(Written problem): Your task is to quote the listing below exactly, beginning with its first line and ending on the line bearing "2.6, 4.0, 6.0]".

(Recorded data):
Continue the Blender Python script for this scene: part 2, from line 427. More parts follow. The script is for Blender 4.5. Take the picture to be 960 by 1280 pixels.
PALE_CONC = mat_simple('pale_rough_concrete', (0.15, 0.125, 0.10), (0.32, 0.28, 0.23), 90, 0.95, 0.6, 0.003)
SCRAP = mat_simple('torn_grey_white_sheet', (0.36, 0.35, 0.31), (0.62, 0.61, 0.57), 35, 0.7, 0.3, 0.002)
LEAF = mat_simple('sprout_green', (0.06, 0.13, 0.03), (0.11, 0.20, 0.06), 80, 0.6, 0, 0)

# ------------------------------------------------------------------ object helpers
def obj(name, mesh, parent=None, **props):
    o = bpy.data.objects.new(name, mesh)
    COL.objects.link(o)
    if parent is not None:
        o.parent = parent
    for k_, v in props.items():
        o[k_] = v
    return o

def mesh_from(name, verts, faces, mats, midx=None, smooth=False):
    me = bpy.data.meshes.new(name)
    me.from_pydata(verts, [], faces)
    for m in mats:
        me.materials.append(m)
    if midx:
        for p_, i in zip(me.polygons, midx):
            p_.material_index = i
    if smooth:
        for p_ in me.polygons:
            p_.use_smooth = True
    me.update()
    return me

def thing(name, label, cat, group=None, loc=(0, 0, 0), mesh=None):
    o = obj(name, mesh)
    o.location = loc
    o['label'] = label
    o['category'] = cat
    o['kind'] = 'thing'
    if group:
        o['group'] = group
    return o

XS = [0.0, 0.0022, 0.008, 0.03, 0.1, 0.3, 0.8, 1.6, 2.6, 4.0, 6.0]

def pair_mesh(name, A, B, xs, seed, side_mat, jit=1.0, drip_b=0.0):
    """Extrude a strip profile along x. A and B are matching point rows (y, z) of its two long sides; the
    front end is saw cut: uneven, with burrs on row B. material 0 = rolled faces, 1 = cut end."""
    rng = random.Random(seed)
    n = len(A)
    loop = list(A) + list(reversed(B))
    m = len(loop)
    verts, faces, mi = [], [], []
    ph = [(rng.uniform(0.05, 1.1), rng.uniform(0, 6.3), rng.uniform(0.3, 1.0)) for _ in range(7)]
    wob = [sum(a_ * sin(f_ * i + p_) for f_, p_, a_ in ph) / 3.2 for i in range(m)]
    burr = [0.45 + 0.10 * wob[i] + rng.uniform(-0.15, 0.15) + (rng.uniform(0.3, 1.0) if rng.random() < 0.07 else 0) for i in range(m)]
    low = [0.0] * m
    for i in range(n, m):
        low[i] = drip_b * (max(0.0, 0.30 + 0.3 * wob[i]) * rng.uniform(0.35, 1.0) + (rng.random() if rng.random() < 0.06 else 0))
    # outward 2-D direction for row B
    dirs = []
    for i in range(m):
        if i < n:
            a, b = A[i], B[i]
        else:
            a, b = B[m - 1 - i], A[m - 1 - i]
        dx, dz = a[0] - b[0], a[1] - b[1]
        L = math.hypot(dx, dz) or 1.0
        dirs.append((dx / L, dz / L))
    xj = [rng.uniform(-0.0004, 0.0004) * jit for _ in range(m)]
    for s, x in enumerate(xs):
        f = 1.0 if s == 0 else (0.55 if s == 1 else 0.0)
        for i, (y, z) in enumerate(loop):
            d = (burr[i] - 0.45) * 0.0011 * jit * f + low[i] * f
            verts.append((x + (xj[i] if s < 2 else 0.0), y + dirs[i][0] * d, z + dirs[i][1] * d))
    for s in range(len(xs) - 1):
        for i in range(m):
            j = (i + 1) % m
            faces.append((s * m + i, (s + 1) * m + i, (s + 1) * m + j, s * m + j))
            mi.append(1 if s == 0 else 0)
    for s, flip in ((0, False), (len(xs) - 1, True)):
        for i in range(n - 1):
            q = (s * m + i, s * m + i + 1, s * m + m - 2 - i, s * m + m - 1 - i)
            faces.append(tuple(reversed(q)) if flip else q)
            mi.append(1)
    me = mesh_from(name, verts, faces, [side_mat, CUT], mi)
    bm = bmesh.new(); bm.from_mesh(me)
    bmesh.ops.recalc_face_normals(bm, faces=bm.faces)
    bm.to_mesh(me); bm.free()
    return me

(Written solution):
Continue the Blender Python script for this scene: part 2, from line 427. More parts follow. The script is for Blender 4.5. Take the picture to be 960 by 1280 pixels.
PALE_CONC = mat_simple('pale_rough_concrete', (0.15, 0.125, 0.10), (0.32, 0.28, 0.23), 90, 0.95, 0.6, 0.003)
SCRAP = mat_simple('torn_grey_white_sheet', (0.36, 0.35, 0.31), (0.62, 0.61, 0.57), 35, 0.7, 0.3, 0.002)
LEAF = mat_simple('sprout_green', (0.06, 0.13, 0.03), (0.11, 0.20, 0.06), 80, 0.6, 0, 0)

# ------------------------------------------------------------------ object helpers
def obj(name, mesh, parent=None, **props):
    o = bpy.data.objects.new(name, mesh)
    COL.objects.link(o)
    if parent is not None:
        o.parent = parent
    for k_, v in props.items():
        o[k_] = v
    return o

def mesh_from(name, verts, faces, mats, midx=None, smooth=False):
    me = bpy.data.meshes.new(name)
    me.from_pydata(verts, [], faces)
    for m in mats:
        me.materials.append(m)
    if midx:
        for p_, i in zip(me.polygons, midx):
            p_.material_index = i
    if smooth:
        for p_ in me.polygons:
            p_.use_smooth = True
    me.update()
    return me

def thing(name, label, cat, group=None, loc=(0, 0, 0), mesh=None):
    o = obj(name, mesh)
    o.location = loc
    o['label'] = label
    o['category'] = cat
    o['kind'] = 'thing'
    if group:
        o['group'] = group
    return o

XS = [0.0, 0.0022, 0.008, 0.03, 0.1, 0.3, 0.8, 1.6, 2.6, 4.0, 6.0]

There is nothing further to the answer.